As a director McCarthy could afford to be more expansive in his layering of scenes; he could trust more to silences, especially when he has a cast as good as this. An audience will love a film more when they are credited with the nous to interpret things rather than merely watch them.

He is brilliant with his actors, though. Giamatti's worrywart decency plays off Amy Ryan's more hardheaded practicality; you believe in the way their fundamentally solid relationship has to cope with a sudden inflammation of distrust. Alex Shaffer, a real-life high-school wrestler who hadn't acted before, is tremendously touching as the close-mouthed Kyle; he seems to know his voice rasps like a goose, and perhaps his sparing use of it is a mark of civility. His pre-match ritual of asking Mike to slap him hard on the head is passed off as an amusing tic, yet it possibly also hints at the violent homelife that made him run away. (He turns up in New Jersey with a fading black eye). McCarthy cleverly uses the ritual later when Kyle's friend Stemler (David Thompson), a lanky geek and the worst wrestler on the team, asks the coach to give him a slap, too, only "not quite so hard".

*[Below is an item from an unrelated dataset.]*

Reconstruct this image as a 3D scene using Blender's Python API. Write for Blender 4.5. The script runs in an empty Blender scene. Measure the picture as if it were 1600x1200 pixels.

Yes, the film pulls its punches a little in the moral denouement. Mike could – and perhaps in real life would – get a sharper comeuppance for his deception, and the fractured familial relations might not be patched up quite so philosophically as they are here. But so what? McCarthy knows his characters and likes them, and somehow he ensures that we feel the same way. I'd say that's a win-win.